Biosynthesis, Optical and Magnetic Properties of Fe-Doped ZnO/C Nanoparticles

Abstract

Employing a self-combustion method supported by egg white, pure and Fe-doped ZnO/C nanoparticles successfully biosynthesized. XRD, FTIR, Raman, SEM/EDS and TEM measurements were used to characterize the pure and doped systems. The materials under investigation’s optical, surface and magnetic characteristics were recognized. Only one zinc oxide crystalline phase exhibiting a hexagonal shape comparable to wurtzite was present in the systems of pure and Fe-doped ZnO/C. Due to the variation in ionic radii, doping ZnO/C system with iron ions resulted in a decrease in unit cell volume; it revealed that ions of iron had been integrated into the lattice of zinc oxides. FTIR analysis shows characteristic vibration modes related to ZnO and that of carbon groups, confirming the formation of the ZnO/C system. In a perfect match with the IR data, which represent two bands at 1120 and 1399 cm−1 attributed to carbon groups, the Raman analysis shows that in the freshly manufactured materials, sp2 and disordered G and D carbon bands have both graphitized. Fe-doping of the ZnO/C system with different amounts of iron ions resulted in the change in the size and agglomeration of the particle’s system.
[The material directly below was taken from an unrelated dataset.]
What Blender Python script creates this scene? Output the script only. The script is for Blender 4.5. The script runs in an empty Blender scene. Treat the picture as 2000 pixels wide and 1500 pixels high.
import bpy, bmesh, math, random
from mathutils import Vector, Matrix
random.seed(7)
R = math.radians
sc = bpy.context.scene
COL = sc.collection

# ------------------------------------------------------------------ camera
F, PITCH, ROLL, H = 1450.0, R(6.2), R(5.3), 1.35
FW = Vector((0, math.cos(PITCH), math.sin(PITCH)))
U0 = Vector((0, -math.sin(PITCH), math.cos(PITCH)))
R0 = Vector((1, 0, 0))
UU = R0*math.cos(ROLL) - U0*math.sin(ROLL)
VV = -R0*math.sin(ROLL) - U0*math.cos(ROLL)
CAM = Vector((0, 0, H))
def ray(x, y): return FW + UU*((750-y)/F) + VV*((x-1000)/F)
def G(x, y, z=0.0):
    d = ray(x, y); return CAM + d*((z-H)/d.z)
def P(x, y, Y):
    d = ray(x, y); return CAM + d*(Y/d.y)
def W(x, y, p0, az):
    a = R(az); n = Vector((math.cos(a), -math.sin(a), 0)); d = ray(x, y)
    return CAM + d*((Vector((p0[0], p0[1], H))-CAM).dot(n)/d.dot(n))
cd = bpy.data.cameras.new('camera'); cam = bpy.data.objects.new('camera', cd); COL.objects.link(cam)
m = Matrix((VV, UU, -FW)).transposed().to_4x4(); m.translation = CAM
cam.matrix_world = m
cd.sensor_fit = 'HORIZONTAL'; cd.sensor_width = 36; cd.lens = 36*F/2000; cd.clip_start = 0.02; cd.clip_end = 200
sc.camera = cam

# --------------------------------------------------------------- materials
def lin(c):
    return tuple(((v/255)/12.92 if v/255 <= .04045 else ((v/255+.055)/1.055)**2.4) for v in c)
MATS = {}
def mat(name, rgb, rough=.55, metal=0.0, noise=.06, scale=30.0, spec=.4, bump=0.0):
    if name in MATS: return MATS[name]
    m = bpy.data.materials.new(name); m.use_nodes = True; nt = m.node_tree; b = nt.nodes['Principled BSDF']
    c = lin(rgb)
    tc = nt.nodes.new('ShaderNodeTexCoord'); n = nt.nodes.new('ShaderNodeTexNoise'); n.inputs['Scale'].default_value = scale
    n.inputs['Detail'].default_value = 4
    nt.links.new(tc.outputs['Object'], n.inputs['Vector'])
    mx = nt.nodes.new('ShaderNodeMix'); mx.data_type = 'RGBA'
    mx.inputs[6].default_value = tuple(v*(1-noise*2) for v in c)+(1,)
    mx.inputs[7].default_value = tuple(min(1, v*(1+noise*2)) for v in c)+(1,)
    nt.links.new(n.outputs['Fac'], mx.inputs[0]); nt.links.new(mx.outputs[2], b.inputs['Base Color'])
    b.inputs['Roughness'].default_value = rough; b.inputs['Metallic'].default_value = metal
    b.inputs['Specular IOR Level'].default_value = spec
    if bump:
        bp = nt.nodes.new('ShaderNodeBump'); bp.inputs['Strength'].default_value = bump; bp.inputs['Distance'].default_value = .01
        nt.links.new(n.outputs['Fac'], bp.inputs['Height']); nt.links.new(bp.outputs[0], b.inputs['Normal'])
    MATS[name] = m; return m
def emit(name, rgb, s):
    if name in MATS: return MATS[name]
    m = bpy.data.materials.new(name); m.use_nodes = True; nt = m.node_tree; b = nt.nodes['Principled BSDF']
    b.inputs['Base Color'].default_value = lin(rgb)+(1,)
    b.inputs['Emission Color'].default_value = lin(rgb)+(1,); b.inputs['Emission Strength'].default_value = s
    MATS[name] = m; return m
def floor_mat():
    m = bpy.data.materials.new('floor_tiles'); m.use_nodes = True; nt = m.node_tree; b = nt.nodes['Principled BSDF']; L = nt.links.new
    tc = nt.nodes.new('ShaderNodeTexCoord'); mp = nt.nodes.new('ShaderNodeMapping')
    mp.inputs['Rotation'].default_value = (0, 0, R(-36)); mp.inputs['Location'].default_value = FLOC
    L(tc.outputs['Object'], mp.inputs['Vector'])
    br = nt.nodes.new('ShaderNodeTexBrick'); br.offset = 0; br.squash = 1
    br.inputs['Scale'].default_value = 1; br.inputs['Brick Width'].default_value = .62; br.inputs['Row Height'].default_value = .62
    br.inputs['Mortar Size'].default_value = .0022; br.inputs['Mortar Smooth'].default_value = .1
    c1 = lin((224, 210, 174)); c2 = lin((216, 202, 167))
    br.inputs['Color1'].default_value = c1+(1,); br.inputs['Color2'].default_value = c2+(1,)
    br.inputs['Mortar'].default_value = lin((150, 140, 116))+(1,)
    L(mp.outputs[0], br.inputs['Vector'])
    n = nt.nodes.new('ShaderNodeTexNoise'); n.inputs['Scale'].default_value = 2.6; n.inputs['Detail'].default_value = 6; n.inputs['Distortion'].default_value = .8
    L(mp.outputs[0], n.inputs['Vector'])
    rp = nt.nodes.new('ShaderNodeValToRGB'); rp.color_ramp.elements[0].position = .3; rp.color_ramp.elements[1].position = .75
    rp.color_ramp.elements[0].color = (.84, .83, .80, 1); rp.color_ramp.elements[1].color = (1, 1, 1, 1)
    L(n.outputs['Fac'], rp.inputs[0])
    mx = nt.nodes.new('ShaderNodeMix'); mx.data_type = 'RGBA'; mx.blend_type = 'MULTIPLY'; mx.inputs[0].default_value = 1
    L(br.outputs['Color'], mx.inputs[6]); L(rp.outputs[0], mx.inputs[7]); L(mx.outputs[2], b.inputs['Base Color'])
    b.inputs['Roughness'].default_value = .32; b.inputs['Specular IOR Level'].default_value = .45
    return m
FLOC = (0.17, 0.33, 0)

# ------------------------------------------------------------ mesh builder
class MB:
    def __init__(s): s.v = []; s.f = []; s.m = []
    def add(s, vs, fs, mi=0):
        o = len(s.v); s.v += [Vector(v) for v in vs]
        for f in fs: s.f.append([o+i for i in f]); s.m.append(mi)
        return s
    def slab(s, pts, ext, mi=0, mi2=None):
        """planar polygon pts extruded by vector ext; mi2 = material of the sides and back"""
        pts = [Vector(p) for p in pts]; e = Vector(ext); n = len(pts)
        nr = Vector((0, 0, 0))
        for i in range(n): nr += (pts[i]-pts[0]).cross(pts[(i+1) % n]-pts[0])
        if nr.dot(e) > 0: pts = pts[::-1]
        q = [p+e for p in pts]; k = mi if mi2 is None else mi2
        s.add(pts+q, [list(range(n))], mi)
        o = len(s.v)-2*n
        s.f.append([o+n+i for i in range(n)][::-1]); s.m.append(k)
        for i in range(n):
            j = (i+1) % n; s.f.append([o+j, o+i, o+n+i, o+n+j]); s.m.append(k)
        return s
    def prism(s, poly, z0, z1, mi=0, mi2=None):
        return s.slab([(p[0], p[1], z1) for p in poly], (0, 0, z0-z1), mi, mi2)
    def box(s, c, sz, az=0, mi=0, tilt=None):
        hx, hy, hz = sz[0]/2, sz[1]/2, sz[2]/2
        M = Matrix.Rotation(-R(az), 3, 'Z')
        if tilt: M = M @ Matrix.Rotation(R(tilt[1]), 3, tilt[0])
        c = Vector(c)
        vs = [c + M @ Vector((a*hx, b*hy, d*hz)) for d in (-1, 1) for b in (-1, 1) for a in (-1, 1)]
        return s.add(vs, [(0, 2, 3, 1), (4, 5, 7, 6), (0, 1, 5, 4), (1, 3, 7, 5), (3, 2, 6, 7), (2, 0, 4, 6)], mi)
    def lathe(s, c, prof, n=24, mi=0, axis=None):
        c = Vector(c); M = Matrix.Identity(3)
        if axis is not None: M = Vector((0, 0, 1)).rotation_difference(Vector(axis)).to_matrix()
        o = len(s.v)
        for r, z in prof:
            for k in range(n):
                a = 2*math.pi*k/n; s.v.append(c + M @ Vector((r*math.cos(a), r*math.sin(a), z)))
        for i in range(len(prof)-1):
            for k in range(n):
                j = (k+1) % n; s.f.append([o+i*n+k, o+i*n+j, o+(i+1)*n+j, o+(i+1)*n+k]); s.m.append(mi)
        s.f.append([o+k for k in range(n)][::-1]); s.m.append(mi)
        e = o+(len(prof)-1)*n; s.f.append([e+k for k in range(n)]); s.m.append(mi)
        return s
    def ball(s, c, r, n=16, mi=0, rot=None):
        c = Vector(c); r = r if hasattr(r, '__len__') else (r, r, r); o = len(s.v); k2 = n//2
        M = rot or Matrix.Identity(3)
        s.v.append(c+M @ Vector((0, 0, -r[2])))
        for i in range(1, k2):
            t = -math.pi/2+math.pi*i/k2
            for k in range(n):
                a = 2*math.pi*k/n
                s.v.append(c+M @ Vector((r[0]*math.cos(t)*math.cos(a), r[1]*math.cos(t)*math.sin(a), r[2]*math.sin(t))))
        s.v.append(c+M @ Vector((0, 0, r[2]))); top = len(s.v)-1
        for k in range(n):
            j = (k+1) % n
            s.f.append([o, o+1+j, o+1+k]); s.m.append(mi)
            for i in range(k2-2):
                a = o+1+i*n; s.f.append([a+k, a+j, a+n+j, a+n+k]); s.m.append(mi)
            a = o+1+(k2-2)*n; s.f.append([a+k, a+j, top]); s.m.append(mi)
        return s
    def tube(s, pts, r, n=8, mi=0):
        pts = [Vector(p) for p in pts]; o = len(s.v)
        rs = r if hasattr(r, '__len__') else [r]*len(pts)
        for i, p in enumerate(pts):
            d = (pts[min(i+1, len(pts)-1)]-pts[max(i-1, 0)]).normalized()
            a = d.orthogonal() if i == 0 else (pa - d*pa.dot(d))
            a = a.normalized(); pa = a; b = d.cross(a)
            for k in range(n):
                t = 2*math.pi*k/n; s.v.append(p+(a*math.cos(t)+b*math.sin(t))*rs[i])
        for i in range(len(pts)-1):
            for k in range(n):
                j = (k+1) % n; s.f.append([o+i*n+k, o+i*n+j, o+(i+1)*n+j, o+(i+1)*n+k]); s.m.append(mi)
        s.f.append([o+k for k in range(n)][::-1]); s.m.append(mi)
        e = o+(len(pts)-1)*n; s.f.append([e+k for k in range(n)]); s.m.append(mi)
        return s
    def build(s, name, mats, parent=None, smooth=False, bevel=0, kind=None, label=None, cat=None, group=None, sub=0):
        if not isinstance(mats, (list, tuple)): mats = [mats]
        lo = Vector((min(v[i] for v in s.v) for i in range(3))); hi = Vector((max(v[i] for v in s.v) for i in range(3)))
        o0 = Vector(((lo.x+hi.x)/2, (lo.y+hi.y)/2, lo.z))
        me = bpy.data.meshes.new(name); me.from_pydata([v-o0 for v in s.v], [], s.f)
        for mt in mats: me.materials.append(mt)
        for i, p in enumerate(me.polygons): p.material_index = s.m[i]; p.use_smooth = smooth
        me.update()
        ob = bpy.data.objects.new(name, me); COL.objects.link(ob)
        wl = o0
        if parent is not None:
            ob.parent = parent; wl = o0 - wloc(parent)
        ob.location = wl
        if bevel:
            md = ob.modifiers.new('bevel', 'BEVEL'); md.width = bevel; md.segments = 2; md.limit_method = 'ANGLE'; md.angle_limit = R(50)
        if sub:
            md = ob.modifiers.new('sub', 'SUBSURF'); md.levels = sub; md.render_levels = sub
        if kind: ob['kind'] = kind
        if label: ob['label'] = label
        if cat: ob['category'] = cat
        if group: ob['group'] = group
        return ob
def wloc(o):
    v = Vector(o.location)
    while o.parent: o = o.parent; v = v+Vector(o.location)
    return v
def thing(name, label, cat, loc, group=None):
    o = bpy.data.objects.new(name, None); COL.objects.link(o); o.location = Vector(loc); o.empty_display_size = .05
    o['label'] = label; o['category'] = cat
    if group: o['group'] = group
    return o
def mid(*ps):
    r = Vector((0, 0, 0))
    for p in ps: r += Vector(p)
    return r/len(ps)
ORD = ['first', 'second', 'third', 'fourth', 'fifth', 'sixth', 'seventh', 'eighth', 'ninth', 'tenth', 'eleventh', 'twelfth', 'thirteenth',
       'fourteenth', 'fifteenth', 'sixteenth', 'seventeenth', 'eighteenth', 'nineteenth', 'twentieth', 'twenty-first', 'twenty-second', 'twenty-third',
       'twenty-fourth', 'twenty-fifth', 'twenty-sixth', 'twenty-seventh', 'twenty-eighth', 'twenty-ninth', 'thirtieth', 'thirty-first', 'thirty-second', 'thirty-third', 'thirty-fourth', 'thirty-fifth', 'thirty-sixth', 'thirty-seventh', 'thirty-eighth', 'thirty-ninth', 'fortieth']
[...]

The doped ZnO/C system has a surface area smaller than that of the pure system due to the decrease in both the mean pore radius and the total pore volume. Doping the ZnO/C system with 2 and 5 mol% Fe2O3 resulted in optical band gaps expanding from 3.17 eV to 3.27 eV and 3.57 eV, respectively. Due to the doping with iron ions, a magnetic transition from a fully diamagnetic state to a slightly ferromagnetic state was detected.